• **AIM**
Reproduce nothing but the lines from the start of the material through the line that includes "1.1, .018, 4)", both ends included, and omit every picture.

• **SOURCE EXCERPT**
━━━━━━

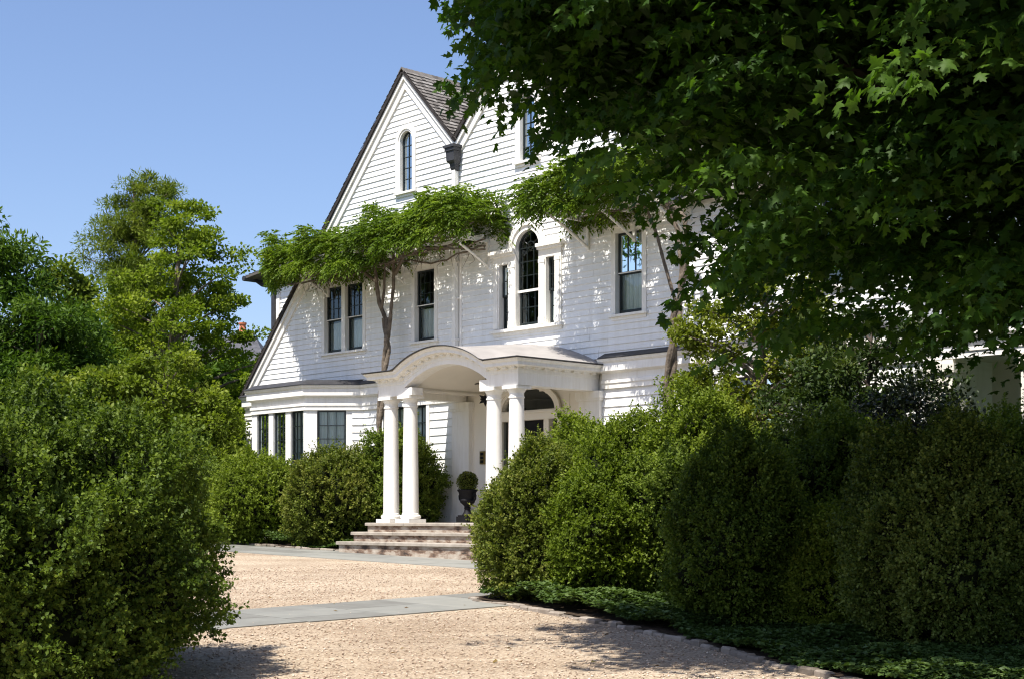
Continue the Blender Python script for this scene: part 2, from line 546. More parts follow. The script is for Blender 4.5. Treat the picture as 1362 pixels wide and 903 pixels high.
gm = MB()
ys = [-300, -30, 0, 20, 40, 120, 900]
xs = [-900, -60, -20, 0, 20, 60, 900]
for j in range(len(ys) - 1):
    for i in range(len(xs) - 1):
        q = [(xs[i], ys[j]), (xs[i + 1], ys[j]), (xs[i + 1], ys[j + 1]), (xs[i], ys[j + 1])]
        gm.quad(*[(x, y, gz(y)) for x, y in q])
tag(gm.build("ground", M_LAWN), kind="structure")


def sheet(name, uv, lift, m, tint=False):
    b = MB()
    b.add([(x, y, gz(y) + lift) for x, y in (hw(u, v) for u, v in uv)], [tuple(range(len(uv)))])
    return b.build(name, m, tint=tint)


tag(sheet("gravel_driveway", [(-6, 4.70), (32, 4.70), (32, 34), (-6, 34)], .006, M_GRAVEL), kind="structure")


def flags(name, u0, u1, v0, v1, du, dv, lift, seed):
    r = random.Random(seed)
    b = MB()
    v = v0
    while v < v1 - .05:
        h = min(dv * r.uniform(.8, 1.25), v1 - v)
        u = u0 - r.uniform(0, du * .4)
        while u < u1:
            w = du * r.uniform(.65, 1.4)
            a0, a1 = max(u, u0), min(u + w, u1)
            if a1 - a0 > .06:
                b.tint = r.uniform(.15, .85)
                g = .005
                x = [hw(a0 + g, v + g), hw(a1 - g, v + g), hw(a1 - g, v + h - g), hw(a0 + g, v + h - g)]
                top = [(p[0], p[1], gz(p[1]) + lift + r.uniform(-.0015, .0015)) for p in x]
                bot = [(p[0], p[1], gz(p[1]) - .02) for p in x]
                b.add(bot + top, [(4, 5, 6, 7), (0, 1, 5, 4), (1, 2, 6, 5), (2, 3, 7, 6), (3, 0, 4, 7)])
            u += w
        v += h
    return tag(b.build(name, M_BLUESTONE, tint=True), kind="structure")


flags("bluestone_apron", -6, 12, 3.0, 4.72, 1.25, .58, .018, 3)
flags("bluestone_path", 11.63, 13.38, 7.9, 24, .88, 1.1, .018, 4)

# planting beds
bed_front = [(12.25, 7.4), (12.2, 8.3), (12.38, 8.95), (12.75, 9.12), (13.3, 9.18), (14.0, 9.45), (14.77, 9.68), (15.65, 9.99), (16.44, 10.27), (17.21, 10.57),
             (17.98, 10.94), (18.71, 11.31), (19.3, 11.57), (19.9, 11.85), (21.5, 12.6), (23.5, 13.6)]
bed_poly = bed_front + [(27, 14), (27, 6.6), (12.6, 6.6)]
tag(sheet("planting_bed", bed_poly, .045, M_SOIL), kind="structure")
bed2_front = [(-6.5, 2.25), (-2.6, 2.62), (-.6, 2.9), (.6, 3.02), (1.2, 2.9), (1.62, 2.6)]
bed2_poly = bed2_front + [(1.62, .02), (-1.6, .02), (-2.5, .95), (-4.9, .95), (-5.8, .02), (-9, .02), (-9, 2.1)]
tag(sheet("planting_bed", bed2_poly, .045, M_SOIL), kind="structure")
bed3_front = [(6.0, 2.55), (6.02, 3.3), (6.3, 3.55), (8, 3.6), (12, 3.7), (20, 3.9)]
bed3_poly = bed3_front + [(20, .02), (6.0, .02)]
tag(sheet("planting_bed", bed3_poly, .045, M_SOIL), kind="structure")


def cobbles(name, path, seed, w=.095, h=.052, L=.23):
    r = random.Random(seed)
    b = MB()
    for (a, c) in zip(path[:-1], path[1:]):
        p0, p1 = Vector(hw(*a)), Vector(hw(*c))
        d = p1 - p0
        n = max(1, round(d.length / L))
        t = d.normalized(); s = Vector((-t.y, t.x))
        for k in range(n):
            l = d.length / n
            c0 = p0 + t * (l * k + .006); c1 = p0 + t * (l * (k + 1) - .006)
            w1 = w * r.uniform(.36, .62); o = r.uniform(-.018, .018)
            top = gz(c0.y) + h * r.uniform(.55, 1.2)
            b.tint = r.uniform(.1, .9)
            lo = [c0 - s * (w1 + o), c1 - s * (w1 + o), c1 + s * (w1 - o), c0 + s * (w1 - o)]
            e = .014
            hi = [c0 - s * (w1 + o - e) + t * e, c1 - s * (w1 + o - e) - t * e, c1 + s * (w1 - o - e) - t * e, c0 + s * (w1 - o - e) + t * e]
            vs = [(q.x, q.y, gz(q.y) - .03) for q in lo] + [(q.x, q.y, top - .016 + r.uniform(-.004, .004)) for q in lo] + [(q.x, q.y, top + r.uniform(-.004, .004)) for q in hi]
            fs = [(8, 9, 10, 11)]
            for q in (0, 4):
                for i in range(4):
                    fs.append((q + i, q + (i + 1) % 4, q + 4 + (i + 1) % 4, q + 4 + i))
            b.add(vs, fs)
    return tag(b.build(name, M_COBBLE, tint=True), kind="structure")


cobbles("kerb", bed_front, 5)
cobbles("kerb", bed2_front, 6)
cobbles("kerb", bed3_front[1:], 8)

# ------------------------------------------------------------------ house
house = empty("house", HO, HRZ)
tag(house, "large white clapboard house with steep twin gables, arched windows and a columned entrance portico", "house")
SL = 1.053
APEX = 10.85
VALU, VALZ = 1.8, 10.85 - 1.8 * 1.053
RAX = 4.04
RAZ = VALZ + (RAX - VALU) * SL
EAVE = 6.62
REU = RAX + (RAZ - EAVE) / SL
WEND = 13.2


def spans(z):
    """wall intervals of the upper front at height z"""
    l = -(APEX - z) / SL
    if z >= VALZ:
        out = []
        if z < APEX: out.append((l, -l))
        k = (RAZ - z) / SL
        if k > 0: out.append((RAX - k, RAX + k))
        return out
    if z >= EAVE:
        return [(l, RAX + (RAZ - z) / SL)]
    return [(l, WEND)]


def cut(iv, holes, za, zb):
    zm = (za + zb) / 2
    for (a, b, c, d) in holes:
        if c < zm < d:
            nv = []
            for (p0, q0, p1, q1) in iv:
                if b <= p0 or a >= q0: nv.append((p0, q0, p1, q1)); continue
                if a > p0: nv.append((p0, a, p1, a))
                if b < q0: nv.append((b, q0, b, q1))
            iv = nv
    return iv


def clap(mb, z0, z1, exp, sp, holes, y=0.0, lip=.020, extra=()):
    brk = sorted(set([round(h[2], 4) for h in holes] + [round(h[3], 4) for h in holes] + list(extra)))
    r = random.Random(int(z0 * 100) + int(exp * 1000))
    z = z0
    while z < z1 - 1e-4:
        zt = min(z + exp, z1)
        zs = [z] + [k for k in brk if z + 1e-4 < k < zt - 1e-4] + [zt]
        lp0 = lip * r.uniform(.9, 1.1)
        cuts = [-20 + r.uniform(0, 4)]
        while cuts[-1] < 25: cuts.append(cuts[-1] + r.uniform(2.2, 4.8))
        segs = [(c0 + .0015, c1 - .0015, lp0 * r.uniform(.86, 1.14), r.uniform(-.0025, .0025)) for c0, c1 in zip(cuts[:-1], cuts[1:])]
        for i in range(len(zs) - 1):
            a, b = zs[i], zs[i + 1]
            ia, ib = sp(a + 1e-5), sp(b - 1e-5)
            if len(ia) != len(ib): ib = ia if len(ia) < len(ib) else ib
            iv = [(p[0], p[1], q[0], q[1]) for p, q in zip(ia, ib)]
            for (p0, q0, p1, q1) in cut(iv, holes, a, b):
                if q0 - p0 < 1e-3: continue
                for (c0, c1, lp, sag) in segs:
                    if c1 <= min(p0, p1) or c0 >= max(q0, q1): continue
                    e0, f0 = (p0, p1) if c0 <= max(p0, p1) else (c0, c0)
                    e1, f1 = (q0, q1) if c1 >= min(q0, q1) else (c1, c1)
                    if e1 - e0 < 1e-3 and f1 - f0 < 1e-3: continue
                    e1, f1 = max(e0, e1), max(f0, f1)
                    ya = y - lp * (1 - (a - z) / exp) - .003
                    yb = y - lp * (1 - (b - z) / exp) - .003
                    za = a + (sag if i == 0 else 0)
                    mb.quad((e0, ya, za), (e1, ya, za), (f1, yb, b), (f0, yb, b))
                    if i == 0:
                        mb.quad((e0, y + .004, za), (e1, y + .004, za), (e1, ya, za), (e0, ya, za))
        z = zt


def arch_holes(uc, zc, r, rz=None, n=8):
    rz = rz or r
    out = []
    for i in range(n):
        t0, t1 = i / n, (i + 1) / n
        w = r * math.sqrt(max(0, 1 - ((t0 + t1) / 2) ** 2))
        out.append((uc - w, uc + w, zc + rz * t0, zc + rz * t1))
    return out


H2 = [(-3.13, -2.44, 4.72, 6.30), (-2.30, -1.61, 4.72, 6.30), (.33, 1.02, 4.71, 6.30), (6.55, 7.25, 4.71, 6.30),
      (3.18, 3.46, 4.71, 6.08), (3.69, 4.39, 4.74, 6.43), (4.60, 4.86, 4.71, 6.08),
      (9.6, 10.3, 4.71, 6.30), (11.4, 12.1, 4.71, 6.30),
      (-.20, .24, 8.16, 9.32), (3.82, 4.26, 8.18, 9.32)]
H2 += arch_holes(4.04, 6.43, .35) + arch_holes(.02, 9.32, .22) + arch_holes(4.04, 9.32, .22)
b = MB()
clap(b, 3.88, RAZ - .02, .127, spans, H2, extra=(VALZ, APEX, EAVE))
b.build("wall", M_SIDING, house)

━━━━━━

• **COMPLETED TASK**
Continue the Blender Python script for this scene: part 2, from line 546. More parts follow. The script is for Blender 4.5. Treat the picture as 1362 pixels wide and 903 pixels high.
gm = MB()
ys = [-300, -30, 0, 20, 40, 120, 900]
xs = [-900, -60, -20, 0, 20, 60, 900]
for j in range(len(ys) - 1):
    for i in range(len(xs) - 1):
        q = [(xs[i], ys[j]), (xs[i + 1], ys[j]), (xs[i + 1], ys[j + 1]), (xs[i], ys[j + 1])]
        gm.quad(*[(x, y, gz(y)) for x, y in q])
tag(gm.build("ground", M_LAWN), kind="structure")


def sheet(name, uv, lift, m, tint=False):
    b = MB()
    b.add([(x, y, gz(y) + lift) for x, y in (hw(u, v) for u, v in uv)], [tuple(range(len(uv)))])
    return b.build(name, m, tint=tint)


tag(sheet("gravel_driveway", [(-6, 4.70), (32, 4.70), (32, 34), (-6, 34)], .006, M_GRAVEL), kind="structure")


def flags(name, u0, u1, v0, v1, du, dv, lift, seed):
    r = random.Random(seed)
    b = MB()
    v = v0
    while v < v1 - .05:
        h = min(dv * r.uniform(.8, 1.25), v1 - v)
        u = u0 - r.uniform(0, du * .4)
        while u < u1:
            w = du * r.uniform(.65, 1.4)
            a0, a1 = max(u, u0), min(u + w, u1)
            if a1 - a0 > .06:
                b.tint = r.uniform(.15, .85)
                g = .005
                x = [hw(a0 + g, v + g), hw(a1 - g, v + g), hw(a1 - g, v + h - g), hw(a0 + g, v + h - g)]
                top = [(p[0], p[1], gz(p[1]) + lift + r.uniform(-.0015, .0015)) for p in x]
                bot = [(p[0], p[1], gz(p[1]) - .02) for p in x]
                b.add(bot + top, [(4, 5, 6, 7), (0, 1, 5, 4), (1, 2, 6, 5), (2, 3, 7, 6), (3, 0, 4, 7)])
            u += w
        v += h
    return tag(b.build(name, M_BLUESTONE, tint=True), kind="structure")


flags("bluestone_apron", -6, 12, 3.0, 4.72, 1.25, .58, .018, 3)
flags("bluestone_path", 11.63, 13.38, 7.9, 24, .88, 1.1, .018, 4)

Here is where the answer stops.